## Start

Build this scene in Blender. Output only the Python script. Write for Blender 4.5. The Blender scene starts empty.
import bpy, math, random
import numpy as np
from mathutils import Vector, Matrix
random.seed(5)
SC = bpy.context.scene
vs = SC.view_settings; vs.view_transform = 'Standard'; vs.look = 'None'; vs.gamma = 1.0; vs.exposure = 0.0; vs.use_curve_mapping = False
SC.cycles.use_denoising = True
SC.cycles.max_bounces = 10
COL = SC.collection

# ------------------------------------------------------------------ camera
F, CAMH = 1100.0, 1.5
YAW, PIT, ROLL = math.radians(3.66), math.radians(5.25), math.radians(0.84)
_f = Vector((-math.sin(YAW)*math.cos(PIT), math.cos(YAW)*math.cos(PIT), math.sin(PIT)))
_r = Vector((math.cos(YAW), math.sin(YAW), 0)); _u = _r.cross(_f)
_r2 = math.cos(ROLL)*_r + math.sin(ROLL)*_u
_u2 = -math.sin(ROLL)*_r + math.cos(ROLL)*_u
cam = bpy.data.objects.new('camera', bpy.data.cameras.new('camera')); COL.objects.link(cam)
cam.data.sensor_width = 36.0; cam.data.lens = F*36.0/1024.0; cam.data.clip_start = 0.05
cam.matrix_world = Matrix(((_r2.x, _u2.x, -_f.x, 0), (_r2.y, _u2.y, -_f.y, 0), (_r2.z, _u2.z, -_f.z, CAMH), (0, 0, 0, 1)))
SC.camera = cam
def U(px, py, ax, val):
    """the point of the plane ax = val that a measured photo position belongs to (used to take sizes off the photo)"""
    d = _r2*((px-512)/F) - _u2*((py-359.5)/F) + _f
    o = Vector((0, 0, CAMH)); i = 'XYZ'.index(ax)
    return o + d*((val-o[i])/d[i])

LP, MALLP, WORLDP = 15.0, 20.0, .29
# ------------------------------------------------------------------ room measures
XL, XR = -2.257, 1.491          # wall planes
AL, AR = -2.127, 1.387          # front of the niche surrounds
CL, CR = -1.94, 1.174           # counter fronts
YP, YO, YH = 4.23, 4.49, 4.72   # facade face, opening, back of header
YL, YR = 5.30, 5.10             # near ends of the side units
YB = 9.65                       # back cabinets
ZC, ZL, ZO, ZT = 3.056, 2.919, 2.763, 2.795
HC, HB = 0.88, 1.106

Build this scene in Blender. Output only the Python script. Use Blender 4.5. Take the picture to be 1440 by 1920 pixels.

## End

■ **GIVEN TASK**
Retype all the records, matching them exactly.

■ **EXERCISE OUTPUT**
Build this scene in Blender. Output only the Python script. Write for Blender 4.5. The Blender scene starts empty.
import bpy, math, random
import numpy as np
from mathutils import Vector, Matrix
random.seed(5)
SC = bpy.context.scene
vs = SC.view_settings; vs.view_transform = 'Standard'; vs.look = 'None'; vs.gamma = 1.0; vs.exposure = 0.0; vs.use_curve_mapping = False
SC.cycles.use_denoising = True
SC.cycles.max_bounces = 10
COL = SC.collection

# ------------------------------------------------------------------ camera
F, CAMH = 1100.0, 1.5
YAW, PIT, ROLL = math.radians(3.66), math.radians(5.25), math.radians(0.84)
_f = Vector((-math.sin(YAW)*math.cos(PIT), math.cos(YAW)*math.cos(PIT), math.sin(PIT)))
_r = Vector((math.cos(YAW), math.sin(YAW), 0)); _u = _r.cross(_f)
_r2 = math.cos(ROLL)*_r + math.sin(ROLL)*_u
_u2 = -math.sin(ROLL)*_r + math.cos(ROLL)*_u
cam = bpy.data.objects.new('camera', bpy.data.cameras.new('camera')); COL.objects.link(cam)
cam.data.sensor_width = 36.0; cam.data.lens = F*36.0/1024.0; cam.data.clip_start = 0.05
cam.matrix_world = Matrix(((_r2.x, _u2.x, -_f.x, 0), (_r2.y, _u2.y, -_f.y, 0), (_r2.z, _u2.z, -_f.z, CAMH), (0, 0, 0, 1)))
SC.camera = cam
def U(px, py, ax, val):
    """the point of the plane ax = val that a measured photo position belongs to (used to take sizes off the photo)"""
    d = _r2*((px-512)/F) - _u2*((py-359.5)/F) + _f
    o = Vector((0, 0, CAMH)); i = 'XYZ'.index(ax)
    return o + d*((val-o[i])/d[i])

LP, MALLP, WORLDP = 15.0, 20.0, .29
# ------------------------------------------------------------------ room measures
XL, XR = -2.257, 1.491          # wall planes
AL, AR = -2.127, 1.387          # front of the niche surrounds
CL, CR = -1.94, 1.174           # counter fronts
YP, YO, YH = 4.23, 4.49, 4.72   # facade face, opening, back of header
YL, YR = 5.30, 5.10             # near ends of the side units
YB = 9.65                       # back cabinets
ZC, ZL, ZO, ZT = 3.056, 2.919, 2.763, 2.795
HC, HB = 0.88, 1.106

Build this scene in Blender. Output only the Python script. Use Blender 4.5. Take the picture to be 1440 by 1920 pixels.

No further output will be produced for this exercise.